New GOP chair is young, but party says he’s got what it takes

Matt Gaynor, at age 20, was admittedly on the young side when he ran for the state Senate in 2014, prompting him to say, “If people promise not to bring up my age, I’ll promise to never be this age again.”

He didn’t win that election, but he did keep his word.

“Yes, true to my campaign promise, I am not that young anymore,” he said.

Gaynor is still on the young side, politically speaking. As Milford’s new Republican Town Committee chairman, Gaynor, 23, is the youngest Milford RTC chairman and the youngest in the state, and he’s ready to lead Milford’s Republican Party into the upcoming election season.

Gaynor took on the chairmanship in January, replacing Paul Beckwith, who stepped down when he moved to Orange.

“The Milford Republican Town Committee made a great choice in electing Matt Gaynor as its new chairman,” Beckwith said about his successor. “Matt brings a youthful enthusiasm and energy to the role as chairman of the party that will only help attract new faces and ideas to our party. He is an extremely intelligent man who is on top of the difficult issues facing Milford and the state.”

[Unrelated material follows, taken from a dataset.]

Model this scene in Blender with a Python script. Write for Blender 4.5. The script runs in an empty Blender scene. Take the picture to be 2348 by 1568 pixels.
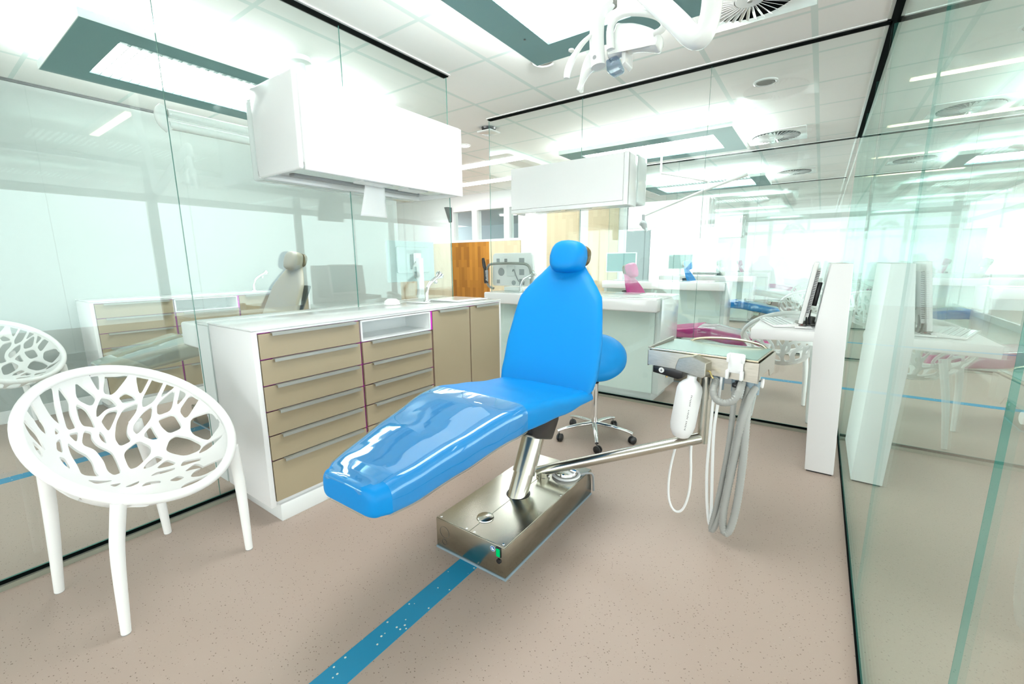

Gaynor studied economics at Central Connecticut State University, and works today as a representative for an electrical manufacturing company.

This young politician did not support the GOP’s choice for president during the presidential election, and that raised a few eyebrows among Republicans. But Gaynor said his decision not to support Trump does not change the fact that he represents Republican ideals.

“Trump is by far the most polarizing figure in American politics,” Gaynor said. “The RTC, like most groups, is divided. Being a local party we are focused almost exclusively on Milford and Connecticut. The unifier for us is the atrocious way the Democrats have run this state for the last few decades. The Democrats have been in control of the legislature with a near unbroken streak since 1980. There is no doubt in my mind that some people in our party would fall on the left side of the spectrum but cannot abide the way the Democrats have run Connecticut.”

When Gaynor ran for state office in 2014, his campaign focused on making Connecticut more affordable for everyone, especially senior citizens.

“Connecticut is first in everything we should be last in and last in everything we should be first in,” Gaynor said more than two years ago, on the night that his party backed him for the campaign. “If you breathe in Connecticut, you can feel the overbearing and overtaxing state government.”

He said he wanted to bring down the state debt, lower taxes and spur economic growth while focusing on educational reforms and returning authority to local boards of education.

Gaynor’s goal as the November election draws closer is to get a majority on the Board of Aldermen.

“The board has become a rubber stamp for the mayor,” Gaynor said. “The passing of [last] week’s budget illustrates that. The budget vote was moved for a reason that does not add up. The budget is also not set in stone. The state has not determined how much funding will be cut.

“The board should have delayed the vote to its original date, then pushed for clarity from our delegation and mayor on state funding cuts,” Gaynor said.

The new GOP chairman’s political role model, he said, is Sen. Ben Sasse of Nebraska.

“His combination of humor, passion and intelligence are qualities I think all elected officials should emulate,” Gaynor said.

While Gaynor is new to town committee leadership, his counterpart on the other side of the political aisle, Rich Smith, has been Democratic Town Committee chairman for a number of years. During that time, he has traded barbs often enough with the Milford GOP leader.

But for now, as campaigning for the November election is still in the early stages, Smith had only kind words for the new GOP leader.

“I know Matt and I have known his family all my life,” Smith said. “I can see his house from mine.”

Smith said he thinks Gaynor was an “excellent choice” for the Republicans.

“He brings a calm and thoughtful approach to issues that will serve both the Republican Party and Milford well,” Smith said. “I have been impressed, time and again, with Matt. Having served with many Republican chairs over the past 13 years, I believe Matt to be among their best.”

Beckwith predicted that Gaynor’s skills will make him a successful party leader.

“In 2014 Matt ran for state Senate at the age of 20,” Beckwith said. “His organization skills, attention to details, and knowledge of the issues not only impressed the membership of the RTC, the voters also took notice of Matt as he received over 45% of the vote.

“I am confident Matt is going to do a great job and will work hard to recruit good candidates who will continue in the Republican tradition of putting the people of Milford first,” Beckwith added.